I’m drawn to an apartment where I see red flashes of light and I wonder if a toddler is up playing with a fire truck or a laser of some kind. I feel thankful this is not something I have ever had to attend to at this hour. Or any hour. But when the hum of freeway traffic turns on as if operated by a switch, I realize the red is a reflection of headlights whizzing by. It’s Monday and people are eager to start their week, go wherever it is they need to go.
From the perch of my patio I consider the moon above me as clouds of fog hide it then reveal it, moving swiftly. Hiding, revealing, hiding, revealing. Why is the moon still out, or up? What’s the right phrase? Does the moon go somewhere once the sun appears, or does light just overwhelm it, pushing it out of the way? I feel foolish not knowing and stare up into the round white mystery as if asking it to answer me. Show me, my silent command, where you vanish to; or are you with us all day? I could Google this later, but I choose instead to wonder.

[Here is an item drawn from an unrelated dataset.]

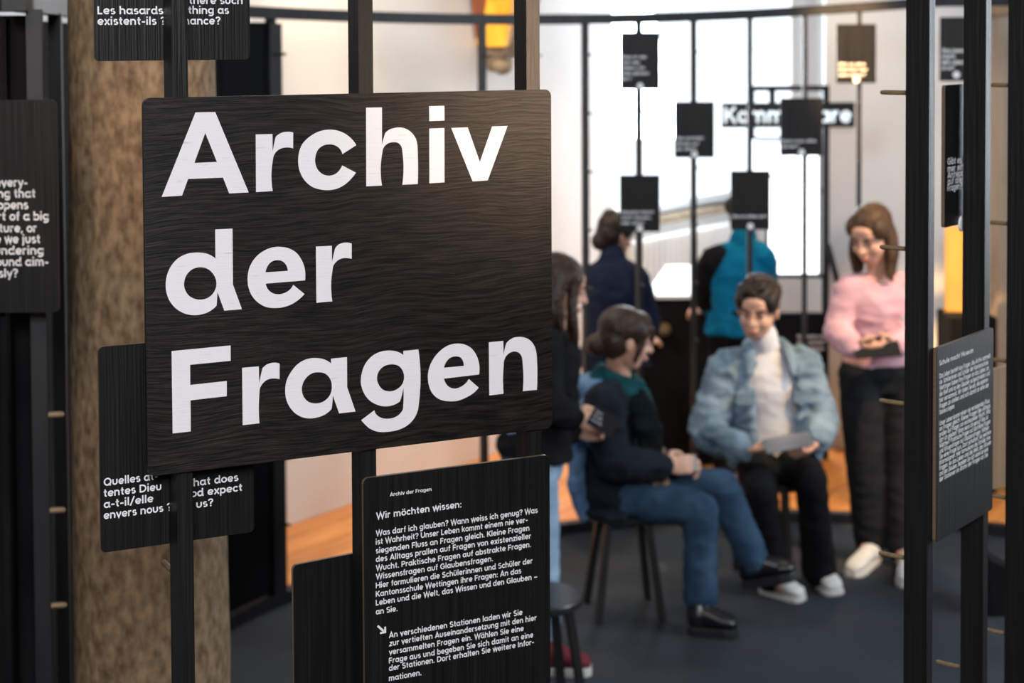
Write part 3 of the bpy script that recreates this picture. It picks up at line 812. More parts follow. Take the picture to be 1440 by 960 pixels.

It’s an exquisite scene, one shown in Halloween movies, missing only the sound of a creature howling to the rhythm of the fog’s movement over the black and navy curtains of sky; the kind of night painted by artists and captured in photographs. I think about grabbing my iPhone that I left sitting near the brewing pot of coffee but I don’t. I need no evidence of this moment. I am here, now, paying witness to a phenomenon. I won’t forget it, but I will look for it again.